Meu filme...

Se me permites dizer, fui um anjo do século XXI. Fui fruto do século XX, mas foi no século XXI que passei a desbravar os caminhos que minhas sementes um dia iriam cruzar. Devo dizer que nesse século curti de tudo que a juventude pode proporcionar, mas também muito labutei para firmar bodas de ouro com a vida, e, nesse mesmo século, ainda conseguir ir além da vida, firmando negócios inesperados com o plano transversal. Foi no século XXI que me deixei sucumbir para que novas sementes pudessem brotar do meu pó. Nesse século, tornei-me um pensamento maduro graças às fontes nas quais bebi. Mas apesar de tudo, deixei muito desconhecimento pois assim como tantos outros em alguns momentos também olhei para o mundo com pressa... Meu pecado.

Não fui uma presa política, ou mesmo a Mariele, grades arquivos que a memória humana jamais será capaz de apagar. Mas embora discretamente, perpassei por cada uma dessas correntes... discretamente sim, pois das mesmas participei de forma enfraquecida, enferma, limitada. Uma pobre colhedora dos desteceres da vida feminina, que em sua colheita vezes é interpretada pelo mínimo sentido das palavras desfiguradas das páginas de um livro nunca folheado.

Devo ainda me considerar um chão pobre por possuir riqueza nunca desbravada, uma pobre lavradora que descobriu seu sonho em meio à estiagem dos tempos, o sonho de seguir de mãos dadas com o vento rumo ao conhecimento. Sim, talvez tenha sido interpretada pelo sentido denotativo, pela superficialidade da pressa até mesmo no último soar do relógio, quando as feridas resolveram se abrir por entre as marcas já existentes... Marcas por ser mulher que viveu horrores por detrás das cortinas que era o seu sorriso, marcas por ser herança da labuta campestre, por ser filha da terra e com ela tecer sua morada, marcas por causar estranheza ao mundo “humano”.

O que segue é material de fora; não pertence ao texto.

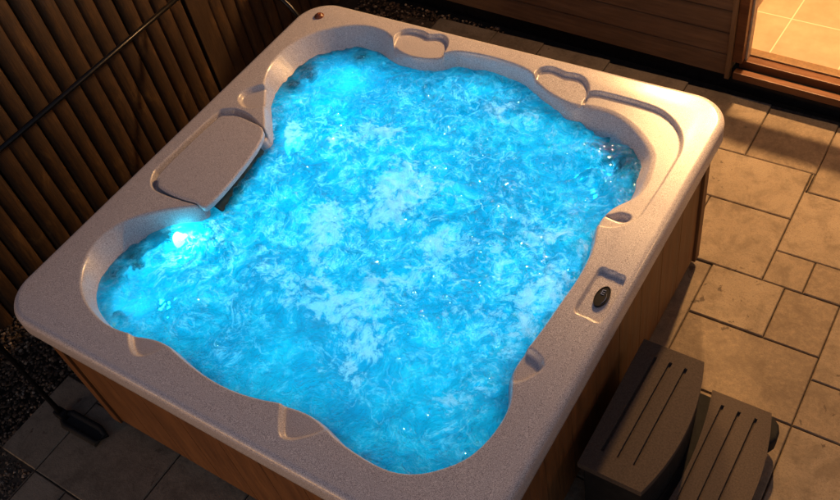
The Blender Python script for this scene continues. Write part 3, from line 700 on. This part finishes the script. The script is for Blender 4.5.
def fill_lamp(x, y, z, e, label):  # unseen lamps added as outdoor fill
    wl = empty('fill_lamp', (x, y, z)); tag(wl, label, 'wall lamp', 'added fill lamps on the house wall')
    bm = bmesh.new(); box(bm, -.05, .05, .06, .10, -.08, .08); bm_obj('backplate', bm, M_BLACK, wl, bevel=.006)
    bm = bmesh.new(); tube(bm, [(0, .06, .07), (0, .0, .085)], .012); lathe(bm, [(.075, .05), (.05, .085), (.012, .09)], Matrix.Identity(4), 24); bm_obj('shade', bm, M_BLACK, wl, smooth=True)
    bm = bmesh.new(); bmesh.ops.create_icosphere(bm, subdivisions=3, radius=.028); bm_obj('bulb', bm, M_BULB, wl, smooth=True)
    point('fill_bulb', (0, 0, -.035), e, WARM, .03, wl)
fill_lamp(.635, 2.06, 2.2, 44, 'added warm fill lamp on the timber cladding between the window and the doorway')
fill_lamp(3.0, 1.94, 2.18, 34, 'added warm fill lamp on the timber cladding past the far side of the doorway')

# ------------------------------------------------------------------ world
w = bpy.data.worlds.new('World'); SC.world = w; w.use_nodes = True
nt = w.node_tree; bg = nt.nodes['Background']; sky = nt.nodes.new('ShaderNodeTexSky'); sky.sky_type = 'NISHITA'; sky.sun_disc = False
sky.sun_elevation = math.radians(6.5); sky.sun_rotation = math.radians(200)
tint = nt.nodes.new('ShaderNodeMix'); tint.data_type = 'RGBA'; tint.blend_type = 'MULTIPLY'; tint.inputs[0].default_value = 1
tint.inputs[7].default_value = (.98, .86, .98, 1); nt.links.new(sky.outputs[0], tint.inputs[6]); nt.links.new(tint.outputs[2], bg.inputs[0]); bg.inputs[1].default_value = .135

# ------------------------------------------------------------------ camera
R = Matrix(((0.836461, 0.5251492, -0.1566888), (0.3197087, -0.699825, -0.6387733), (-0.445106, 0.4842141, -0.7532711)))
cam = bpy.data.cameras.new('camera'); cam.lens = 885.6134 / 840 * 36; cam.sensor_width = 36; cam.clip_start = .05; cam.clip_end = 200
co = bpy.data.objects.new('camera', cam); COL.objects.link(co)
Rb = Matrix((R[0], -R[1], -R[2])).transposed()
co.matrix_world = Matrix.Translation((1.73355, -1.673797, 3.348405)) @ Rb.to_4x4()
SC.camera = co
SC.view_settings.view_transform = 'Standard'; SC.view_settings.look = 'None'; SC.view_settings.gamma = 1; SC.view_settings.use_curve_mapping = False
SC.view_settings.exposure = 0
SC.cycles.max_bounces = 8; SC.cycles.sample_clamp_indirect = 4; SC.cycles.caustics_refractive = True; SC.cycles.caustics_reflective = False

Mas ainda assim, fui um anjo... Nos moldes do século que me criei, tenho orgulho de narrar um pouco do que passei, falar das rachaduras causadas pela água cada vez mais distante das fontes, das tempestades, mas, também escrever sobre o depois das secas, o depois das inundações. Agora posso afirmar: literalmente enfrentei o temperamento do tempo com as garras que só as sementes têm. Hoje, recordo que venci o conceito inicial que causei às muralhas do alheio, através da força, sem dúvida. Devo dizer que entre milhares e milhares de mim (sementes), tive sorte, porque pelo menos não morri para a morte e sim por conta dela.